Türkiye peş peşe gelen itiraf ve deşifrelerle sarsıldı. İşte o Ergenekon sanıkları, Hizbullah, PKK ve Dev-Sol ve Yazıcıoğlu kazası ile ilgili iddialar...
♦ İstihbaratçı Orakoğlu Ergenekon davasında terör örgütleri ile Ergenekon arasındaki ilişkileri deşifre etti.
♦ Balyoz sanığı cezaevinden çıktıktan sonra savaşacaklarını ilan etti.
♦ Halen 'resmi görevi' devam eden gizli tanık ise, Muhsin Yazıcıoğlu ve arkadaşlarını taşıyan helikoptere kazadan 2 saat sonra ulaşıldığını belgeledi.
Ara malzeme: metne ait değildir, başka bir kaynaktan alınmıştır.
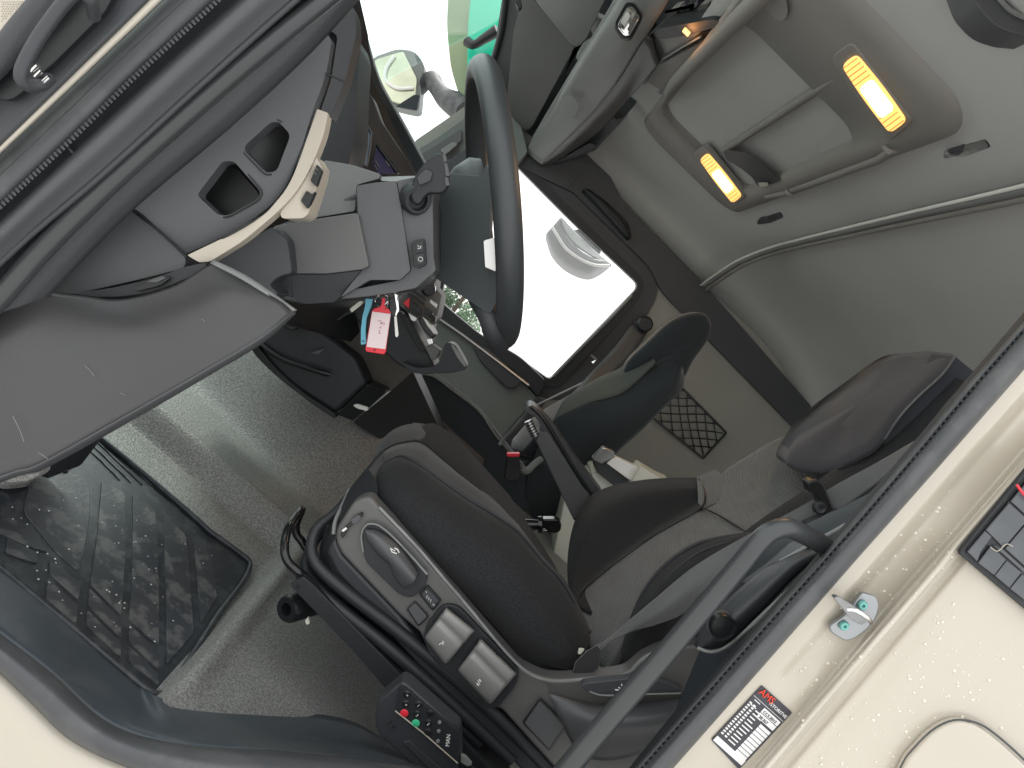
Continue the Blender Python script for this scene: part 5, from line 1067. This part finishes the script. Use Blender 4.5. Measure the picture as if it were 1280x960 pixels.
slab('rocker', rp([(438,650,.252,1),(448,643,.252,1),(452,648,.252,1),(442,656,.252,1)]), M['mid'], .008, ds, bevel=.0015)
slab('rocker_mark', [(427,663,.2515),(432,659,.2515),(434,661,.2515),(429,665,.2515)], M['white'], .001, ds, bevel=0)
slab('lever_recess', rp([(452,666,.2535,10),(459,655,.2535,6),(476,658,.2535,10),(534,719,.2535,3),(533,730,.2535,5),(516,748,.2535,8),(500,744,.2535,10),(456,702,.2535,10)]), M['dark2'], .01, ds, bevel=.001)
loft('lever', [[(457,661,.250),(472,663,.250),(496,680,.248),(523,716,.248)],[(457,664,.244),(470,670,.238),(492,690,.236),(520,724,.236)],[(457,670,.244),(470,684,.238),(490,704,.236),(514,731,.238)],[(458,676,.252),(474,696,.252),(486,706,.252),(494,724,.252),(506,736,.250)]], M['mid'], 24, 14, .006, ds)
tube('recess_rim', [(454,690,.2525),(452,668,.2525),(459,655.5,.2525),(474,657,.2525),(500,680,.2525),(534,718,.2525)], .0016, M['lgrey'], ds, res=30, n=6)
def icon(pts, y, r=.0007, par=None): tube('icon', [(p[0], p[1], y) for p in pts], r, M['white'], par or ds, n=5)
icon([(488,685),(490,690),(496,692)], .234, .0008); icon([(493,685),(497,687),(499,691)], .234, .0008); icon([(489,686),(494,689)], .234, .0006)
slab('switch_bezel', rp([(523.5,743,.255,2),(534,732,.255,2),(551.5,751,.255,2),(541,764.5,.255,2)]), M['black'], .006, ds, bevel=.001)
sbx = slab('switch', rp([(527,743.5,.2525,1.5),(534,735.5,.2525,1.5),(548.5,751,.2525,1.5),(540.5,761,.2525,1.5)]), M['dark'], .005, ds, bevel=.001)
for k in range(3): icon([(534+2.4*k,744+2.6*k),(531.5+2.4*k+2,750+2.2*k-2)], .2520, .0004, sbx)
icon([(532,739),(533.5,741)], .252, .0004, sbx); icon([(541,755),(543,757)], .252, .0004, sbx)
slab('blank_cover', rp([(508,762,.2545,2),(518.5,752,.2545,2),(536,771,.2545,2),(523,784,.2545,2)]), M['black'], .003, ds, bevel=.0005)
slab('blank_face', rp([(510,762,.2535,2),(518.5,754,.2535,2),(534,771,.2535,2),(523,781.5,.2535,2)]), M['mid'], .003, ds, bevel=.0008)
slab('paddle_recess', rp([(528,798,.2535,6),(534,780,.2535,6),(553,756,.2535,8),(572,757,.2535,10),(650,838,.2535,10),(646,856,.2535,8),(622,886,.2535,8),(606,884,.2535,8),(566,846,.2535,6),(548,832,.2535,6)]), M['dark2'], .008, ds, bevel=.001)
def paddle(L0, y0, nm):
    P = L0   # corners: left, top-left, top-right, right, bottom-right, bottom-left (pixel)
    rows = []
    for t, dy in ((0,.012),(.06,.002),(.25,-.006),(.5,-.010),(.62,-.006),(.75,-.012),(.94,-.010),(1,.006)):
        a = [P[0][0]*(1-t)+P[1][0]*t, P[0][1]*(1-t)+P[1][1]*t]; b = [P[3][0]*(1-t)+P[2][0]*t, P[3][1]*(1-t)+P[2][1]*t]
        rows.append([(a[0]*(1-s)+b[0]*s, a[1]*(1-s)+b[1]*s, y0 + dy + e) for s, e in ((0,.010),(.06,.002),(.2,0),(.5,-.001),(.8,0),(.94,.002),(1,.010))])
    return loft('paddle', rows, M['lgrey2'], 24, 30, .004, ds)
M['lgrey2'] = mk('paddle grey', (.24, .235, .225), .36, .1, 900, kind='voronoi')
paddle([(530,797),(558,759),(594,788),(557,832)], .243, 'a')
paddle([(571,838),(601,798),(646,842),(612,882)], .243, 'b')
icon([(549,806),(552,803),(554,806)], .229, .0006); icon([(553,801),(555,804)], .229, .0006)
icon([(599,849),(601,852)], .229, .0009); icon([(596,854),(598,857)], .229, .0009); icon([(597,850),(600,856)], .229, .0005)
tube('paddle_slot', [(618,822,.238),(622,817,.238)], .0012, M['black'], ds, n=6)
slab('cover_gap', rp([(653,904,.2555,2),(675,873,.2555,2),(708,907,.2555,2),(686,939,.2555,2)]), M['black'], .003, ds, bevel=.0003)
slab('square_cover', rp([(655.5,904,.2548,2),(675,876.5,.2548,2),(705.5,907,.2548,2),(686,936,.2548,2)]), M['mid'], .003, ds, bevel=.0012)
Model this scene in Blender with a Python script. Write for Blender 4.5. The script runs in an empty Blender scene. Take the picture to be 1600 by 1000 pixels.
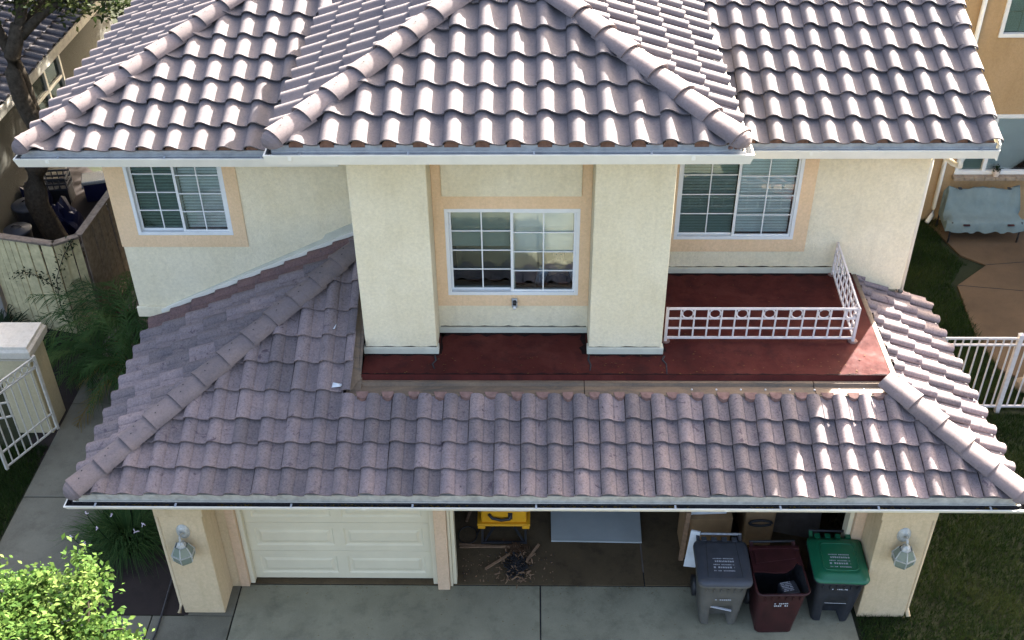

(1) BİZİ YASAYLA ÇIKARTACAKLAR SAVAŞACAĞIZ
Balyoz tutuklusu Tuğamiral Mehmet Fatih Ilgar’a ait olduğu iddia edilen ses kaydı gündeme damgasını vurdu. Ilgar, yasa tasarısıyla iki aya kadar çıkacaklarını savunurken “Çıktıktan sonra güzel planlarımız var. Savaşsa savaş yapacağız. Burada bitmemesi lazım” diyor. Balyoz Darbe Planı davası tutuklusu Tuğamiral Mehmet Fatih Ilgar’a ait olduğu iddia edilen şok bir ses kaydı internette yayımlandı. Ilgar, yasa tasarısının hazırlandığını ve 2 ay içinde çıkacaklarını belirtirken savaşacaklarını vurguluyor. Ilgar’a ait olduğu ileri sürülen kayıttaki ifadeler dudak uçuklatıyor. Ilgar, Başbakan Recep Tayyip Erdoğan’ı ‘aymazlıkla’ suçluyor. Son 4 Genelkurmay Başkanı’nı da suçlayan Ilgar, “Bu insanlar vatan haini. İnanın yüzleri çok kirli bunların” diyor. İşte Türkiye’nin gündemine damgasını vuran ifadeler:
YA EKONOMİK KRİZ YA İÇ SAVAŞ
Çıktıktan sonra da güzel planlarımız var. Yani bu bir savaşsa savaş yapacağız. Yapacak bir şeyimiz yok yani. Burada bitmemesi lazım bunun. Bir iki aya kadar da ve bilgiler de gelen bilgiler de emareler de o yönde. Bir yasa tasarısı gündemde. O yasayla bizi çıkaracaklar. Bu ülke ya ekonomik krizle ya bir iç savaşla kendine gelecek. Bu iki seçenekten bir tanesi kapımızı çalacak. Ondan sonra dönüş yolu orada başlayacak.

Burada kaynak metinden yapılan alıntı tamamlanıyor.